### Given instruction:
The lines beneath this instruction, from the first through the one containing "finish(bm, 'button', mm, mo)", must be transcribed exactly; no other line belongs in the output.
★ ★ ★ ★
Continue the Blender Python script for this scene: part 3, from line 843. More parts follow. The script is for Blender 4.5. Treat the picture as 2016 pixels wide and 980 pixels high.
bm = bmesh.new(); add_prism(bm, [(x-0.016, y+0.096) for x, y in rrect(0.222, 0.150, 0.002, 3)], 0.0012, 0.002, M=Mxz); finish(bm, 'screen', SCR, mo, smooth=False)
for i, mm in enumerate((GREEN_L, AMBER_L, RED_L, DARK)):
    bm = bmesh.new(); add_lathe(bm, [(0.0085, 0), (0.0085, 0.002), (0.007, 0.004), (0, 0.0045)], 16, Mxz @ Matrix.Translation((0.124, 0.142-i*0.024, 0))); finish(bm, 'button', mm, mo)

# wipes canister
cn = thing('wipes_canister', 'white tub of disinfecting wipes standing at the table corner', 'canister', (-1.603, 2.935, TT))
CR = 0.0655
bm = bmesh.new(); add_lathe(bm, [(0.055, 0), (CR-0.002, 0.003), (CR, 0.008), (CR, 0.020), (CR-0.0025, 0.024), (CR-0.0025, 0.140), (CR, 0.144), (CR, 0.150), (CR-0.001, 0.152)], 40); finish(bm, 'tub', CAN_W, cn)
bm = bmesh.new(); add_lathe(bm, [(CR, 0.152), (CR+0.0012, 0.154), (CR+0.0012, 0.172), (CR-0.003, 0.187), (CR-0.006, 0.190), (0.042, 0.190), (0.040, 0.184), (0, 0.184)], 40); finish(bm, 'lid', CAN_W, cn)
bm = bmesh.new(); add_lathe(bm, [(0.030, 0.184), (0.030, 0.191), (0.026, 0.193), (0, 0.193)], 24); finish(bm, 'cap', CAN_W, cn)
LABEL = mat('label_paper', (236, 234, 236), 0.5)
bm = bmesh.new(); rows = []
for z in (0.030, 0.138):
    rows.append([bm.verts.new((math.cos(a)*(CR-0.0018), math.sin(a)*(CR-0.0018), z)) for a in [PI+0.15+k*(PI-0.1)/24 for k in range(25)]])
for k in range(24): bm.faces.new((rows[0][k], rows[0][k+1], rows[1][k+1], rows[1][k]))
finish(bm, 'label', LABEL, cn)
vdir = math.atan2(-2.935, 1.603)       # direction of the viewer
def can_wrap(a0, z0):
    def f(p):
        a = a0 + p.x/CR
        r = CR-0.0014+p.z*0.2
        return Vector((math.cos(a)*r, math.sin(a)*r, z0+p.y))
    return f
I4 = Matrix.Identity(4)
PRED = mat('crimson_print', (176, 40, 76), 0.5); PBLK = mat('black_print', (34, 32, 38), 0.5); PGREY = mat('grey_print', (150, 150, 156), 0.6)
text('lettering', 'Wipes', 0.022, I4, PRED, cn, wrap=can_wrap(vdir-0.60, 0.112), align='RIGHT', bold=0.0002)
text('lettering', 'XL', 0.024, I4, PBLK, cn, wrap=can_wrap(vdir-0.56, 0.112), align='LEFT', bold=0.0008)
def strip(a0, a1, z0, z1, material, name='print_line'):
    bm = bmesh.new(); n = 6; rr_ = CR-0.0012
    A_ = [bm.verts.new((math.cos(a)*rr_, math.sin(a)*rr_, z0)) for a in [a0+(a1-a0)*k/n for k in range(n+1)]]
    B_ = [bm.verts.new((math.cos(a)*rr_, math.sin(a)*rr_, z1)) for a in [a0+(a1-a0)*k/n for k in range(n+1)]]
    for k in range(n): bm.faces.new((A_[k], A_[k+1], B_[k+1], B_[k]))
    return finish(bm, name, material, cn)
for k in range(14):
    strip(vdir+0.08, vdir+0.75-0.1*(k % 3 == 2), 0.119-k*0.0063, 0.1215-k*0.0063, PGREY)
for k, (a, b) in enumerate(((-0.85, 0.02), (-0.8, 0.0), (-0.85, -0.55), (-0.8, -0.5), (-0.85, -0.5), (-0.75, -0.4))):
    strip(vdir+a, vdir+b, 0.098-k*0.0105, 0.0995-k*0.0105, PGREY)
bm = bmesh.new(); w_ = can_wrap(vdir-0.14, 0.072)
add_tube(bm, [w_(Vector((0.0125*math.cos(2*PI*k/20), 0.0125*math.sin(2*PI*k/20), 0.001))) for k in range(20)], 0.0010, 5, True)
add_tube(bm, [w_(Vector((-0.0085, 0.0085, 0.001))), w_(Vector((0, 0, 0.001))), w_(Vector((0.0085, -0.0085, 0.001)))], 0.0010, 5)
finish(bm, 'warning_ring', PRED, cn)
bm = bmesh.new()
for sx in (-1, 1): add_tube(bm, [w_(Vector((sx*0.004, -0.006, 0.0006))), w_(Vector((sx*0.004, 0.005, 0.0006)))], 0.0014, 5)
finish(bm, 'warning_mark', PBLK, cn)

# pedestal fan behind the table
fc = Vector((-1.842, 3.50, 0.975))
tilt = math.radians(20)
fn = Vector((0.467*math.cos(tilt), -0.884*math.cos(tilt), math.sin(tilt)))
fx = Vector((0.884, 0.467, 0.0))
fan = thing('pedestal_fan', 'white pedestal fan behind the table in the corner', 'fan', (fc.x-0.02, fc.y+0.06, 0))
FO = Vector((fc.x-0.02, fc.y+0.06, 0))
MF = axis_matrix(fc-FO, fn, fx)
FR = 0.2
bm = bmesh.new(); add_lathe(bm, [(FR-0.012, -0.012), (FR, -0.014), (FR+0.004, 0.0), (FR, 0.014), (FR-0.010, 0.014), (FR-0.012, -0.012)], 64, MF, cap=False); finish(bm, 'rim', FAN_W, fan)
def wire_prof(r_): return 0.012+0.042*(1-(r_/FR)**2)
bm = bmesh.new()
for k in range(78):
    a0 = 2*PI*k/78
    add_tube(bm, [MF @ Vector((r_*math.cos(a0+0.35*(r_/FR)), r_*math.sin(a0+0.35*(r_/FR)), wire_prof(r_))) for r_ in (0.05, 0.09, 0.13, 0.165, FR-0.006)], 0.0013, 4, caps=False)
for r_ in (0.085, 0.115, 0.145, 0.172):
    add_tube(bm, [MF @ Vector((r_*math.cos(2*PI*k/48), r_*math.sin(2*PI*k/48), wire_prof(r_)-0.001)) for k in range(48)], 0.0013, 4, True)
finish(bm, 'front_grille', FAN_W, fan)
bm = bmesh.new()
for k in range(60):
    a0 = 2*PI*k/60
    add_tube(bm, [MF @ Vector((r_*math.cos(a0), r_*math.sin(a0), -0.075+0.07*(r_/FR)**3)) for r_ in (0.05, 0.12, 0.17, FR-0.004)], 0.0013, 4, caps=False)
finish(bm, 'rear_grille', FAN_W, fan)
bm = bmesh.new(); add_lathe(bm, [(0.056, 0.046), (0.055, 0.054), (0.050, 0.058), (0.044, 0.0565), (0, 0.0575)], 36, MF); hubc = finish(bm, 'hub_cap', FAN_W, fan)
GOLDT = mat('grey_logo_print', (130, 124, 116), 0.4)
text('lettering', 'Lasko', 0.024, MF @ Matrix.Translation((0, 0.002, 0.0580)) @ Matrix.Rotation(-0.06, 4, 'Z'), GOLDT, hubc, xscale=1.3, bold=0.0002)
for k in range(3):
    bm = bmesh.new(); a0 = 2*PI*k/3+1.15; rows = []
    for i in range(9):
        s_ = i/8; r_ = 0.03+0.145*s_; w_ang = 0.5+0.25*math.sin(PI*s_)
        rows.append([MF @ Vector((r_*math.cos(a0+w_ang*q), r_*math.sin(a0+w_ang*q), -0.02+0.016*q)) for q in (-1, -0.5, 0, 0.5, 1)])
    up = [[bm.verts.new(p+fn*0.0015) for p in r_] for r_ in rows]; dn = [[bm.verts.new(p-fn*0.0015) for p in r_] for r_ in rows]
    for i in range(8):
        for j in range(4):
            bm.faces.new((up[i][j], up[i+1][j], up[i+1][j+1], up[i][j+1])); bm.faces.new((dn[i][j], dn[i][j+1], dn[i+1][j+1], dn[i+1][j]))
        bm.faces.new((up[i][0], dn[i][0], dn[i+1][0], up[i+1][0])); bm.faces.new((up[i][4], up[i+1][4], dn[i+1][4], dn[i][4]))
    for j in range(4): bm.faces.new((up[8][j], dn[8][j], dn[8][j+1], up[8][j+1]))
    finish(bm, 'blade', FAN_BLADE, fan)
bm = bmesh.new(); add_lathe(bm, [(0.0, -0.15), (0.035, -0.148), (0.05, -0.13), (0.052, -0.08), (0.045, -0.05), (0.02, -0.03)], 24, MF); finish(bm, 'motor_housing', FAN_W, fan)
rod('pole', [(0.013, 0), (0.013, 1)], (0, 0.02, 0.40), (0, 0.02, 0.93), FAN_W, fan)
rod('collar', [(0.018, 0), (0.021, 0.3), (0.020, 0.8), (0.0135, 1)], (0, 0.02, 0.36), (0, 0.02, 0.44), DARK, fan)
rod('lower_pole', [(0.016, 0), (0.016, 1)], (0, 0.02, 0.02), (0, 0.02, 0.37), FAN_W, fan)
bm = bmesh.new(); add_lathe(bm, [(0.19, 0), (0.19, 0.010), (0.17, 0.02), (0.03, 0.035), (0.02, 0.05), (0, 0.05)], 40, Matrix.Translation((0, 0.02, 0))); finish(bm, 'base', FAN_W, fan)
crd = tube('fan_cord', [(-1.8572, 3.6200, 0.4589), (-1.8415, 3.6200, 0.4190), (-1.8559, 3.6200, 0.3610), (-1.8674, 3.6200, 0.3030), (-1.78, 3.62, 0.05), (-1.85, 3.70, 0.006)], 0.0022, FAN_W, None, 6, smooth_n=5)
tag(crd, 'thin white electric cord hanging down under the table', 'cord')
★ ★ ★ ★
### Output for this task:
Continue the Blender Python script for this scene: part 3, from line 843. More parts follow. The script is for Blender 4.5. Treat the picture as 2016 pixels wide and 980 pixels high.
bm = bmesh.new(); add_prism(bm, [(x-0.016, y+0.096) for x, y in rrect(0.222, 0.150, 0.002, 3)], 0.0012, 0.002, M=Mxz); finish(bm, 'screen', SCR, mo, smooth=False)
for i, mm in enumerate((GREEN_L, AMBER_L, RED_L, DARK)):
    bm = bmesh.new(); add_lathe(bm, [(0.0085, 0), (0.0085, 0.002), (0.007, 0.004), (0, 0.0045)], 16, Mxz @ Matrix.Translation((0.124, 0.142-i*0.024, 0))); finish(bm, 'button', mm, mo)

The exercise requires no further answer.